Up to and including the line that contains "sc.camera = cam_o", write out each line of the material from its first line, exactly.

### STORED DATA

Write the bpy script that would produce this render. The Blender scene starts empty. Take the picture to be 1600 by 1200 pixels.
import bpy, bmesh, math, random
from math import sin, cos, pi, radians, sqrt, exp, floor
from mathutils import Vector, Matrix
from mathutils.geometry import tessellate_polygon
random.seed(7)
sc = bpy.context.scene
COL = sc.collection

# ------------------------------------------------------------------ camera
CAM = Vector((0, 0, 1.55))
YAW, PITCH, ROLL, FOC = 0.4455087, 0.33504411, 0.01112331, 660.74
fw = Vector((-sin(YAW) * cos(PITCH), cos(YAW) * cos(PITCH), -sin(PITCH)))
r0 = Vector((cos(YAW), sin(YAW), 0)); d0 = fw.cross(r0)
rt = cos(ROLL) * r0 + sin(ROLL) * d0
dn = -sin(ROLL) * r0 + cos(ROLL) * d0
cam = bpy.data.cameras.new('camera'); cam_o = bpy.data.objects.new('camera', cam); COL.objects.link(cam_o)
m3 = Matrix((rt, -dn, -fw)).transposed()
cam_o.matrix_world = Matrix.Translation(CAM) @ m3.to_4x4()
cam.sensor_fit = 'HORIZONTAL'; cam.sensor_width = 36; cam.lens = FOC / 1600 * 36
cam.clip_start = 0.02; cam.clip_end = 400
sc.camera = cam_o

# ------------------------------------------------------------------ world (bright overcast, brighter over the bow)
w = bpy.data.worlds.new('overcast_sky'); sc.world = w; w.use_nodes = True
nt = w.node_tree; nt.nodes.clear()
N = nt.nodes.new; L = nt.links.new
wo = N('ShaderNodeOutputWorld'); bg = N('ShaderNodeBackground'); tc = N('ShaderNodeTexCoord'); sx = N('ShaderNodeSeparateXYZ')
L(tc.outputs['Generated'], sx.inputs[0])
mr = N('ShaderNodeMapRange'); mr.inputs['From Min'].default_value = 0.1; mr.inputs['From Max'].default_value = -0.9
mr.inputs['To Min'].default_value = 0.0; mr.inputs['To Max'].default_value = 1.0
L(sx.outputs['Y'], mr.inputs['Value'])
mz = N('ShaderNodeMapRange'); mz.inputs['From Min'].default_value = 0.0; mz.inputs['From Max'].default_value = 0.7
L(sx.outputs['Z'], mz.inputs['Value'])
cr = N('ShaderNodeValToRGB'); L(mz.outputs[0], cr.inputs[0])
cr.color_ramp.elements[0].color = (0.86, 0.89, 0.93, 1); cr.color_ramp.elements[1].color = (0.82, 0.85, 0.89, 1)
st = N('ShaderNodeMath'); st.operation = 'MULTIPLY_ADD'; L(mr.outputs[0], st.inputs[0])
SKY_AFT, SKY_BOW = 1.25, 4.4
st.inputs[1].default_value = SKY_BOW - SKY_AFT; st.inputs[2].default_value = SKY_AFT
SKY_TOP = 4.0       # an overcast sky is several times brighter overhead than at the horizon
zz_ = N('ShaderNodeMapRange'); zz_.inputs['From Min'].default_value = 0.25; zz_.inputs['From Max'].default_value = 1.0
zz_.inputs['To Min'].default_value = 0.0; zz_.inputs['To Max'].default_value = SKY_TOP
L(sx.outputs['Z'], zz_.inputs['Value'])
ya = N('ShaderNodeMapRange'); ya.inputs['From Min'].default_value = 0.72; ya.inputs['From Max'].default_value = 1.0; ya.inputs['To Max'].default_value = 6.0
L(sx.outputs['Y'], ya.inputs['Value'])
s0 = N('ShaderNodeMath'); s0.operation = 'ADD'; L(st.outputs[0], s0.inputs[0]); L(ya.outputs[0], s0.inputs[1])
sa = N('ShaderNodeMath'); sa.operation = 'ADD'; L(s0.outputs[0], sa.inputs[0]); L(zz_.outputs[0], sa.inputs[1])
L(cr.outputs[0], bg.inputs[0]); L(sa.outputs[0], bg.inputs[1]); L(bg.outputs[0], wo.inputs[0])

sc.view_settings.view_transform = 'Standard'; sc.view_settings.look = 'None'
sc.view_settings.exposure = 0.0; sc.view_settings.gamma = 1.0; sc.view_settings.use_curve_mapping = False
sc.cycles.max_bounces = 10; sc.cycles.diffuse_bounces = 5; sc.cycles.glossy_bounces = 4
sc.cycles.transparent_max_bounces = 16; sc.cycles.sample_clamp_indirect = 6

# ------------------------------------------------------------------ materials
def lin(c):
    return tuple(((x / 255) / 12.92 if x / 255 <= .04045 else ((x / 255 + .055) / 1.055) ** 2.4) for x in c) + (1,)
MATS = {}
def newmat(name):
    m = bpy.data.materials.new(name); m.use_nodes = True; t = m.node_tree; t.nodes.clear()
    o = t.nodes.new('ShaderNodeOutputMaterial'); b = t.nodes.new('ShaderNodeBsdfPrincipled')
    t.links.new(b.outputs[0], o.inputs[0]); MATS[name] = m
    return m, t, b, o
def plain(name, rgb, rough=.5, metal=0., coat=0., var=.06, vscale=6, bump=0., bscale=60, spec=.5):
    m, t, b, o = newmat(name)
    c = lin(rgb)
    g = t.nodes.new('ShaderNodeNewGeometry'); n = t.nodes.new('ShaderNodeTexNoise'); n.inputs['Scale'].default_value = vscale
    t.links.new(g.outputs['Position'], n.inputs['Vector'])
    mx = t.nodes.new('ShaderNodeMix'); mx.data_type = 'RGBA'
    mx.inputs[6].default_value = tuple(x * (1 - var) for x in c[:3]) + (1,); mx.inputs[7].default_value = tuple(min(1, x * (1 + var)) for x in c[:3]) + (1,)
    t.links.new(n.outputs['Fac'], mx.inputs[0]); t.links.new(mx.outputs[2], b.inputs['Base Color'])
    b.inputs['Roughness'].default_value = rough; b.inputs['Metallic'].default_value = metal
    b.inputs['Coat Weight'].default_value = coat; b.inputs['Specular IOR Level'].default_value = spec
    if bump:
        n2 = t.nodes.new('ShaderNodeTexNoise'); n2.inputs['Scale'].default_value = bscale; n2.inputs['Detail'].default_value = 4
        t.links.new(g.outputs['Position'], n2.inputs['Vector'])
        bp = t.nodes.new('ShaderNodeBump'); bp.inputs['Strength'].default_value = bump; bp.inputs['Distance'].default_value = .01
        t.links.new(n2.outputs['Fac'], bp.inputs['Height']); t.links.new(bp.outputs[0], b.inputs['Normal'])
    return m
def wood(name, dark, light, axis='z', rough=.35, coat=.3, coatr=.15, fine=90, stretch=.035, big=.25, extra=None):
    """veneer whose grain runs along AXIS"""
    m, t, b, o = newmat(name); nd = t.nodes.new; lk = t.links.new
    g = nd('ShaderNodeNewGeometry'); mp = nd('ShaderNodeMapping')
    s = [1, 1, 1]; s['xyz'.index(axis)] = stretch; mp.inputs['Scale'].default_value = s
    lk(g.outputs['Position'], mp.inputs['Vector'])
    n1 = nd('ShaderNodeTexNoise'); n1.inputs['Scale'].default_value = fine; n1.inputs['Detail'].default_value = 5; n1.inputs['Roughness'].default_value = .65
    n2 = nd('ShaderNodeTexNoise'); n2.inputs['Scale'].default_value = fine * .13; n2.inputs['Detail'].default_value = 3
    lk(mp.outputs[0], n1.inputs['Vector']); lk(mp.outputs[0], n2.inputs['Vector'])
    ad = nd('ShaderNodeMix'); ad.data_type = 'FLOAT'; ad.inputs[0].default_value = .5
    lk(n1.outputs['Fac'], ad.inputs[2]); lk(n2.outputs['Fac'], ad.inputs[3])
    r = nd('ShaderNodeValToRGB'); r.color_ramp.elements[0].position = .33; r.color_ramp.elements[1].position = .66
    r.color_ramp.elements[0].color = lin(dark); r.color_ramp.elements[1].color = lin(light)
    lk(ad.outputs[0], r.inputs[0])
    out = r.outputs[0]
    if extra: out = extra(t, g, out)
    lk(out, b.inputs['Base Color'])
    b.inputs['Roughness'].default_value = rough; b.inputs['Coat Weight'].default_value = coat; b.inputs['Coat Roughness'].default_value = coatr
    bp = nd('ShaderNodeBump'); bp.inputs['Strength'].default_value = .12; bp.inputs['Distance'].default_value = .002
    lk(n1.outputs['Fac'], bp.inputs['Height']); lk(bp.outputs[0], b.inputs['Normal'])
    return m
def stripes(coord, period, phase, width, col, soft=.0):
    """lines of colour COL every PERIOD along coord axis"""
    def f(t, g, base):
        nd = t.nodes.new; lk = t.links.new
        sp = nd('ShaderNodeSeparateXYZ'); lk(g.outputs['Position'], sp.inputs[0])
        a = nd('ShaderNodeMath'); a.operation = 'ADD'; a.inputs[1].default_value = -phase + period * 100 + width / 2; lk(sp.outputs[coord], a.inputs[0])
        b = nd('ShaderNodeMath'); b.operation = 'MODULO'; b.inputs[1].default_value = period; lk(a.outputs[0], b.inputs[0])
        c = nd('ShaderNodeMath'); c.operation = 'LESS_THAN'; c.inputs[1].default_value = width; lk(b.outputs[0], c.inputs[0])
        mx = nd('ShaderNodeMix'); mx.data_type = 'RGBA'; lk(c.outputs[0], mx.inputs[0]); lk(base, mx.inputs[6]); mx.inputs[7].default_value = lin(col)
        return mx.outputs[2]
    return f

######

- ANSWER TO THE PROBLEM -
Write the bpy script that would produce this render. The Blender scene starts empty. Take the picture to be 1600 by 1200 pixels.
import bpy, bmesh, math, random
from math import sin, cos, pi, radians, sqrt, exp, floor
from mathutils import Vector, Matrix
from mathutils.geometry import tessellate_polygon
random.seed(7)
sc = bpy.context.scene
COL = sc.collection

# ------------------------------------------------------------------ camera
CAM = Vector((0, 0, 1.55))
YAW, PITCH, ROLL, FOC = 0.4455087, 0.33504411, 0.01112331, 660.74
fw = Vector((-sin(YAW) * cos(PITCH), cos(YAW) * cos(PITCH), -sin(PITCH)))
r0 = Vector((cos(YAW), sin(YAW), 0)); d0 = fw.cross(r0)
rt = cos(ROLL) * r0 + sin(ROLL) * d0
dn = -sin(ROLL) * r0 + cos(ROLL) * d0
cam = bpy.data.cameras.new('camera'); cam_o = bpy.data.objects.new('camera', cam); COL.objects.link(cam_o)
m3 = Matrix((rt, -dn, -fw)).transposed()
cam_o.matrix_world = Matrix.Translation(CAM) @ m3.to_4x4()
cam.sensor_fit = 'HORIZONTAL'; cam.sensor_width = 36; cam.lens = FOC / 1600 * 36
cam.clip_start = 0.02; cam.clip_end = 400
sc.camera = cam_o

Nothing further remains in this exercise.